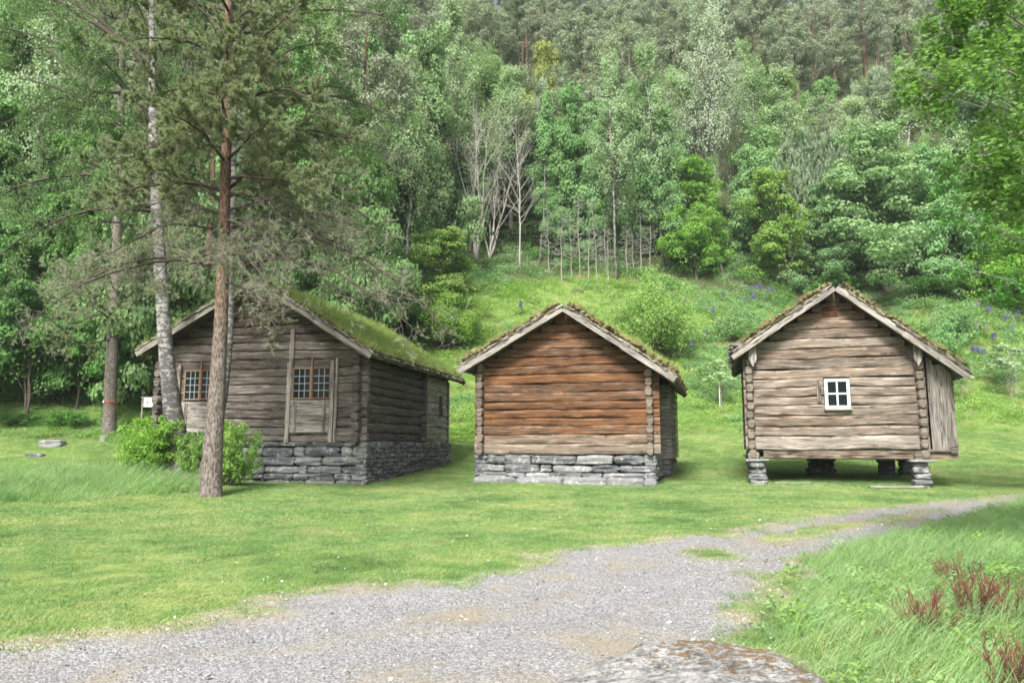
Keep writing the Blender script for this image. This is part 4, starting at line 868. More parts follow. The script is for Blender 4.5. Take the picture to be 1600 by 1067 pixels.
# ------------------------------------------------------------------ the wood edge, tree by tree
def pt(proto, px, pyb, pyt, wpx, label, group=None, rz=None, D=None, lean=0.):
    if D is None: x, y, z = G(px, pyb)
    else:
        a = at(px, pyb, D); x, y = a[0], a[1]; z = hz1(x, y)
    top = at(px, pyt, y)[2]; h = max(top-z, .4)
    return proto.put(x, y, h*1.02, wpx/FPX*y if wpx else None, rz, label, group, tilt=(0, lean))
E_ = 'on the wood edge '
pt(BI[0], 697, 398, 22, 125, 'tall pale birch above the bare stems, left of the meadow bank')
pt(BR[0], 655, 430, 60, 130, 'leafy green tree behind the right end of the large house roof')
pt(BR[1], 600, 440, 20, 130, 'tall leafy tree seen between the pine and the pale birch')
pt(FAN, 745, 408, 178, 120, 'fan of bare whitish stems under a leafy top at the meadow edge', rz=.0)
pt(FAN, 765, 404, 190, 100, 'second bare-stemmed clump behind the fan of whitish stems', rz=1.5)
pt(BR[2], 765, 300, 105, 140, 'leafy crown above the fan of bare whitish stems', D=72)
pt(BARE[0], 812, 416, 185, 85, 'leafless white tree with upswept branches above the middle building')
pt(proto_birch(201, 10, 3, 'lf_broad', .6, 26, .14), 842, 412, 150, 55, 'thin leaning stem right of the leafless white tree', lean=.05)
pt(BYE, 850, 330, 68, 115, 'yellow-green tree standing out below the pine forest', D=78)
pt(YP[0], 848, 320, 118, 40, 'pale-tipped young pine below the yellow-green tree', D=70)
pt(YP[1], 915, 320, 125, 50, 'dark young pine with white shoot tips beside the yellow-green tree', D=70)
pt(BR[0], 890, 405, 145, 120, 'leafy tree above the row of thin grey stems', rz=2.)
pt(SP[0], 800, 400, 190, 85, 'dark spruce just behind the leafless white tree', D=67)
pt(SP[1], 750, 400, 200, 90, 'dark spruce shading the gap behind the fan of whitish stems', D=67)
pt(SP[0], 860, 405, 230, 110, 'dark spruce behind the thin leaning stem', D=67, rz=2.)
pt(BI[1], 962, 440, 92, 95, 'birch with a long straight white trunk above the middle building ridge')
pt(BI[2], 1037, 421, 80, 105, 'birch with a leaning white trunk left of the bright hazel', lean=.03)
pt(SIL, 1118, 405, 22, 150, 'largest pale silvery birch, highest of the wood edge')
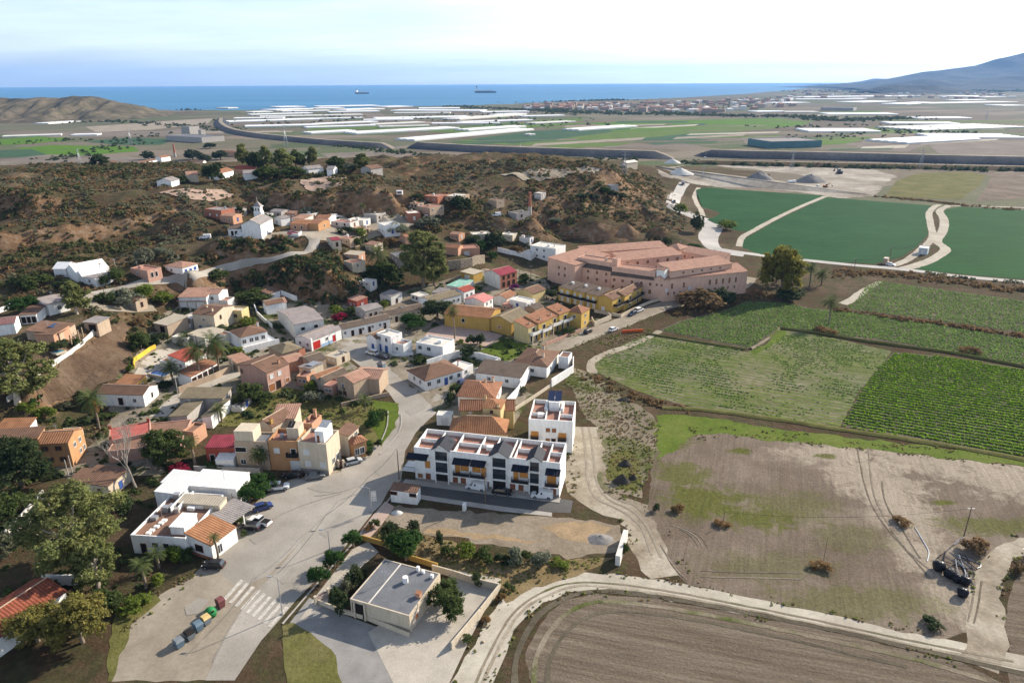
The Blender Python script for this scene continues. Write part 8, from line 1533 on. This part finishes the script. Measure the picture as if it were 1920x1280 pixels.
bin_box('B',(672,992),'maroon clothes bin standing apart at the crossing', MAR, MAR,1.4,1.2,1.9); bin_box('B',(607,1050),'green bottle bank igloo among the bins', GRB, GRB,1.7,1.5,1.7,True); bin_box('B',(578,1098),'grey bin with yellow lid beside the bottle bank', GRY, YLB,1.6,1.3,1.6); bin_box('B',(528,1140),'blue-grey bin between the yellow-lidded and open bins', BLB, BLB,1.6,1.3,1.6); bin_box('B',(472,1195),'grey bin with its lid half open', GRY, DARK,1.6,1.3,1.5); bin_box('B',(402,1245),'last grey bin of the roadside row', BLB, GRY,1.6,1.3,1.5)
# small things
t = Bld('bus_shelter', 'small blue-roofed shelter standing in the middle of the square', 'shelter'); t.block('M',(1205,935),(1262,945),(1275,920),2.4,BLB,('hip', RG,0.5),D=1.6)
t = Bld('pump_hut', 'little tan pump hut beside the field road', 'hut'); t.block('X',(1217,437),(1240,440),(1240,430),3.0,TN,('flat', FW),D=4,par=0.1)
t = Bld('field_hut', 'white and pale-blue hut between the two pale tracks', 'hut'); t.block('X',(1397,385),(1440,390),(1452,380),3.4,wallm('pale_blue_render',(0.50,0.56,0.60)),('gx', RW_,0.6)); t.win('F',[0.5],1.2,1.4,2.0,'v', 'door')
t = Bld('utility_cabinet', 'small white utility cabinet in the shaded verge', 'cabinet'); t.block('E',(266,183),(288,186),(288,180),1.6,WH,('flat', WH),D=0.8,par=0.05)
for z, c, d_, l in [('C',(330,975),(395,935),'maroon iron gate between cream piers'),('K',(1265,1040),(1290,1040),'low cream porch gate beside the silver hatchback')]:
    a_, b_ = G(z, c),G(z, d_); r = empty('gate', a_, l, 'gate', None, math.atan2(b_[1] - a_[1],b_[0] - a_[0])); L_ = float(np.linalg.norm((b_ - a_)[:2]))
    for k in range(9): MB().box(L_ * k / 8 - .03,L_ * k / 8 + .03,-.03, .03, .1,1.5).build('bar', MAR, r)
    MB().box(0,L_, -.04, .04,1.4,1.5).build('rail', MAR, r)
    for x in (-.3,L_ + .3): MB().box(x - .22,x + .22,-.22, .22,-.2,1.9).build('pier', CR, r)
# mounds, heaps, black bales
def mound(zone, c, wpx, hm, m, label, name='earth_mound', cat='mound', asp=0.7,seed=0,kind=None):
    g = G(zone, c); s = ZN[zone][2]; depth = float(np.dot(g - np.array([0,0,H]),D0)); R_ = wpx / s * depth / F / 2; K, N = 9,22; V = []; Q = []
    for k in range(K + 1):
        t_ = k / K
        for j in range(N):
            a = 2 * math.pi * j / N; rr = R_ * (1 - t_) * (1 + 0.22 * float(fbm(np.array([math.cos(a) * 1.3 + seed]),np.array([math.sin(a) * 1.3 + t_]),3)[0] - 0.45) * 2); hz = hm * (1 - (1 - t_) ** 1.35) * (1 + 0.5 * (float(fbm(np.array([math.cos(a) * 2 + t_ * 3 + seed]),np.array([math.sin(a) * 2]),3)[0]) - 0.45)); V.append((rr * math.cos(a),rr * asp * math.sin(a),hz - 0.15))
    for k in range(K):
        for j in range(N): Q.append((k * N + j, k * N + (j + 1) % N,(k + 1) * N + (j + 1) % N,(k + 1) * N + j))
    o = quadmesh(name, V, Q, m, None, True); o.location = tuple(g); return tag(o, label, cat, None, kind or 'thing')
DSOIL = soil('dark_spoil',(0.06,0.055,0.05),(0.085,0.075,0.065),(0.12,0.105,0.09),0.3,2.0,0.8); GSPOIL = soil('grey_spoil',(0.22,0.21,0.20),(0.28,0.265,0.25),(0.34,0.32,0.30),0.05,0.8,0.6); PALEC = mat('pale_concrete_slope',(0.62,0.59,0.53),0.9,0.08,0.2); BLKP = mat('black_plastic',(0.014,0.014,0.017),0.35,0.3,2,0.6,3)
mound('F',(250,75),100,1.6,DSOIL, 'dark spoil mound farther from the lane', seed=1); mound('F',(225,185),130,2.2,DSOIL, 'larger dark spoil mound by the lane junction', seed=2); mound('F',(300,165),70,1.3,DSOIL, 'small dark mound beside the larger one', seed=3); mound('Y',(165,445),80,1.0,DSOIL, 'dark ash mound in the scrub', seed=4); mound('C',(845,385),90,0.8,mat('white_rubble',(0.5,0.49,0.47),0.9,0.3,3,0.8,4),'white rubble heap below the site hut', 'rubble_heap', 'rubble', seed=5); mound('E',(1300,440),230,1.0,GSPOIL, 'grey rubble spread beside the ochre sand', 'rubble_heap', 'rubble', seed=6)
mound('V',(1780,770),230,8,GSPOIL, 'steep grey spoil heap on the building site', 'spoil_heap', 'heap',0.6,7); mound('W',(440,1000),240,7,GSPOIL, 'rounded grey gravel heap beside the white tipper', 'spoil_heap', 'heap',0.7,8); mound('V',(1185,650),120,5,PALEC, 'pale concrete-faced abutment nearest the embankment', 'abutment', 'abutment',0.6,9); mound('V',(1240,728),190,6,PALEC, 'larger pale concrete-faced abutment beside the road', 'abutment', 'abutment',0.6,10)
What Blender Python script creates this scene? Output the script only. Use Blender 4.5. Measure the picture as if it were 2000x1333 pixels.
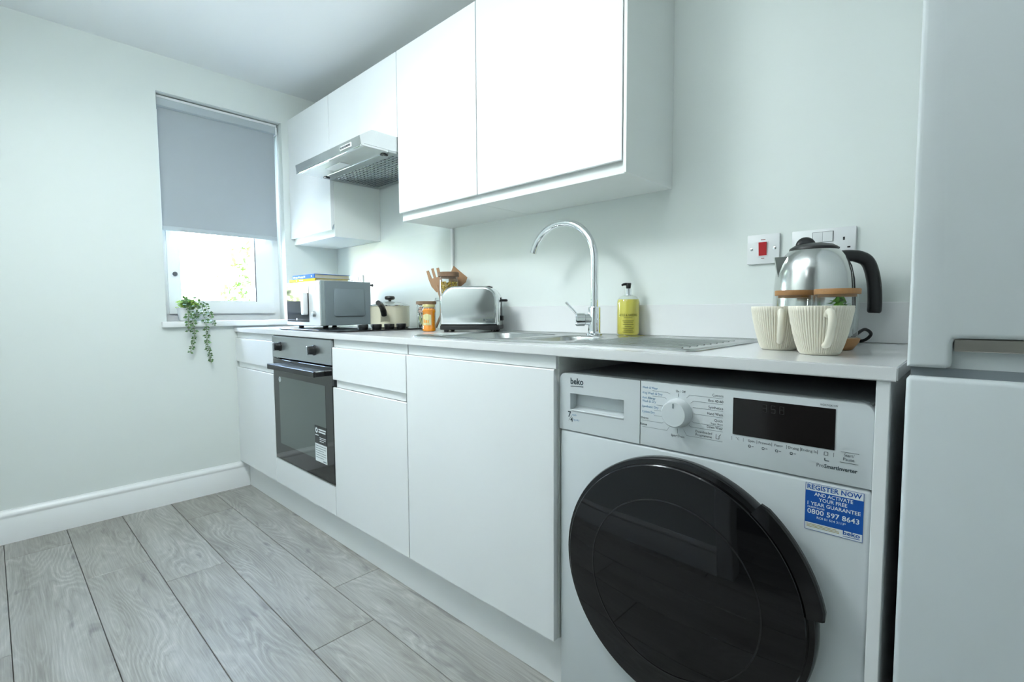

----------

Your objective » Report only the count of lines that include the string "Measure".

Output below » 2